>> start SUPPLIED MATERIAL
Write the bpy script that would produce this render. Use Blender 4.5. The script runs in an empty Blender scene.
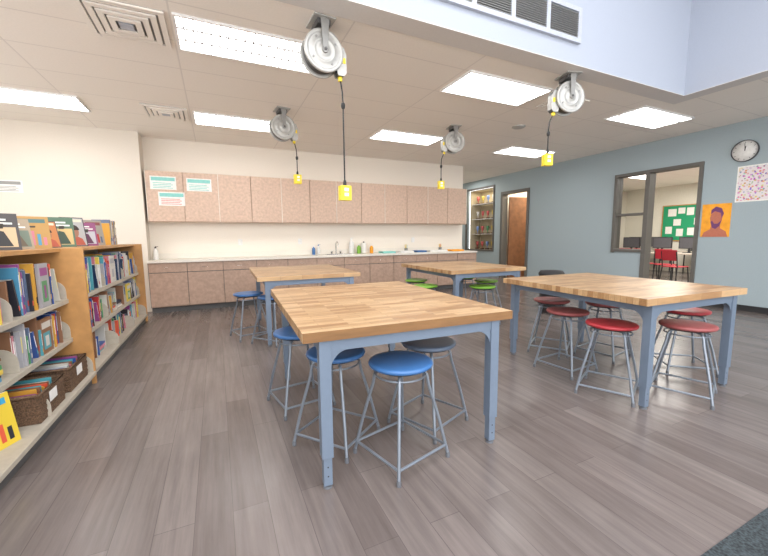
import bpy, math, random
from mathutils import Vector, Matrix
random.seed(7)
S = bpy.context.scene
D = bpy.data

# ---------------------------------------------------------------- materials
def new_mat(name):
    m = D.materials.new(name); m.use_nodes = True
    return m, m.node_tree, m.node_tree.nodes['Principled BSDF']
def mat(name, c, rough=0.5, metal=0.0, noise=0.06, scale=30.0, bump=0.0, spec=None):
    m, t, b = new_mat(name)
    b.inputs['Roughness'].default_value = rough
    b.inputs['Metallic'].default_value = metal
    if spec is not None: b.inputs['Specular IOR Level'].default_value = spec
    tc = t.nodes.new('ShaderNodeTexCoord')
    n = t.nodes.new('ShaderNodeTexNoise'); n.inputs['Scale'].default_value = scale
    n.inputs['Detail'].default_value = 4
    t.links.new(tc.outputs['Object'], n.inputs['Vector'])
    r = t.nodes.new('ShaderNodeValToRGB')
    r.color_ramp.elements[0].position = 0.3; r.color_ramp.elements[1].position = 0.7
    r.color_ramp.elements[0].color = (*[max(0, x*(1-noise)) for x in c], 1)
    r.color_ramp.elements[1].color = (*[min(1, x*(1+noise)) for x in c], 1)
    t.links.new(n.outputs['Fac'], r.inputs['Fac'])
    t.links.new(r.outputs['Color'], b.inputs['Base Color'])
    if bump:
        bp = t.nodes.new('ShaderNodeBump'); bp.inputs['Strength'].default_value = bump
        bp.inputs['Distance'].default_value = 0.01
        t.links.new(n.outputs['Fac'], bp.inputs['Height']); t.links.new(bp.outputs['Normal'], b.inputs['Normal'])
    return m
def brick_mat(name, c1, c2, mortar, w, h, ms, offset=0.5, rough=0.4, rot=0.0, loc=(0,0,0), grain=None, gstr=0.25, bias=0.0, spec=None, blotch=0.0):
    m, t, b = new_mat(name)
    b.inputs['Roughness'].default_value = rough
    if spec is not None: b.inputs['Specular IOR Level'].default_value = spec
    tc = t.nodes.new('ShaderNodeTexCoord')
    mp = t.nodes.new('ShaderNodeMapping'); mp.inputs['Rotation'].default_value = (0, 0, rot)
    mp.inputs['Location'].default_value = loc
    t.links.new(tc.outputs['Object'], mp.inputs['Vector'])
    br = t.nodes.new('ShaderNodeTexBrick')
    br.inputs['Scale'].default_value = 1
    br.inputs['Brick Width'].default_value = w; br.inputs['Row Height'].default_value = h
    br.inputs['Mortar Size'].default_value = ms; br.inputs['Mortar Smooth'].default_value = 0.2
    br.inputs['Bias'].default_value = bias
    br.offset = offset
    br.inputs['Color1'].default_value = (*c1, 1); br.inputs['Color2'].default_value = (*c2, 1)
    br.inputs['Mortar'].default_value = (*mortar, 1)
    t.links.new(mp.outputs['Vector'], br.inputs['Vector'])
    out = br.outputs['Color']
    def mul(out, scale, lo, hi, p0, p1):
        mp2 = t.nodes.new('ShaderNodeMapping'); mp2.inputs['Scale'].default_value = scale
        t.links.new(mp.outputs['Vector'], mp2.inputs['Vector'])
        n = t.nodes.new('ShaderNodeTexNoise'); n.inputs['Scale'].default_value = 1; n.inputs['Detail'].default_value = 6
        n.inputs['Roughness'].default_value = 0.65
        t.links.new(mp2.outputs['Vector'], n.inputs['Vector'])
        r = t.nodes.new('ShaderNodeValToRGB')
        r.color_ramp.elements[0].position = p0; r.color_ramp.elements[1].position = p1
        r.color_ramp.elements[0].color = (lo, lo, lo, 1)
        r.color_ramp.elements[1].color = (hi, hi, hi, 1)
        t.links.new(n.outputs['Fac'], r.inputs['Fac'])
        mx = t.nodes.new('ShaderNodeMix'); mx.data_type = 'RGBA'; mx.blend_type = 'MULTIPLY'
        mx.inputs['Factor'].default_value = 1
        t.links.new(out, mx.inputs[6]); t.links.new(r.outputs['Color'], mx.inputs[7])
        return mx.outputs[2]
    if grain: out = mul(out, grain, 1-gstr, 1+gstr*0.3, 0.3, 0.72)
    if blotch: out = mul(out, (1.2, 3.0, 1), 1-blotch, 1+blotch*0.5, 0.35, 0.65)
    t.links.new(out, b.inputs['Base Color'])
    return m
def emit_mat(name, c, s):
    m = D.materials.new(name); m.use_nodes = True
    t = m.node_tree; t.nodes.clear()
    e = t.nodes.new('ShaderNodeEmission'); o = t.nodes.new('ShaderNodeOutputMaterial')
    e.inputs['Color'].default_value = (*c, 1); e.inputs['Strength'].default_value = s
    t.links.new(e.outputs[0], o.inputs[0])
    return m

M_wall   = mat('wall_cream', (0.75, 0.69, 0.605), 0.7, scale=60, noise=0.02)
M_soffit = mat('wall_alcove_paint', (0.86, 0.80, 0.71), 0.7, scale=60, noise=0.02)
M_blue   = mat('wall_bluegray', (0.345, 0.42, 0.455), 0.7, scale=60, noise=0.03)
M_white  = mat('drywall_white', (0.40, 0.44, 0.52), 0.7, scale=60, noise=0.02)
M_trim   = mat('trim_paint', (0.70, 0.68, 0.66), 0.7, scale=60, noise=0.02)
M_floor  = brick_mat('vinyl_plank', (0.156, 0.128, 0.119), (0.206, 0.173, 0.162), (0.118, 0.098, 0.092), 1.25, 0.16, 0.0015, 0.37,
                     rough=0.27, rot=math.radians(90), grain=(1.4, 24, 1), gstr=0.27, blotch=0.12)
M_carpet = mat('carpet_dark', (0.035, 0.045, 0.05), 0.95, scale=90, noise=0.7, bump=0.5)
M_ceil   = brick_mat('ceiling_tile', (0.93, 0.885, 0.82), (0.92, 0.875, 0.81), (0.79, 0.75, 0.70), 1.41, 0.61, 0.008, 0.0,
                     rough=0.85, loc=(0.24, 0.28, 0), grain=(60, 60, 60), gstr=0.05)
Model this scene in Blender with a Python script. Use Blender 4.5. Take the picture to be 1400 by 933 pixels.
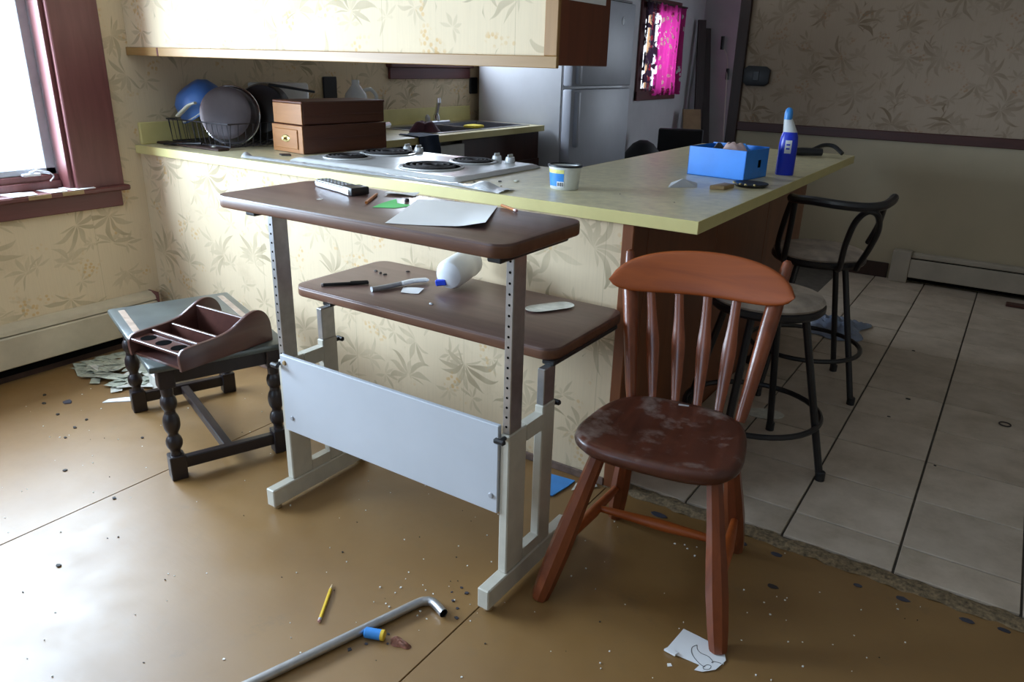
>> end SUPPLIED MATERIAL
- [DESCRIPTION OF THE TASK]: Everything from the top line of the data down to and including the line with "D = bpy.data" is to be copied, except the pictures.

- [RESPONSE]:
Write the bpy script that would produce this render. Use Blender 4.5. The script runs in an empty Blender scene.
import bpy, math, random
from mathutils import Vector, Matrix
random.seed(7)
S = bpy.context.scene
D = bpy.data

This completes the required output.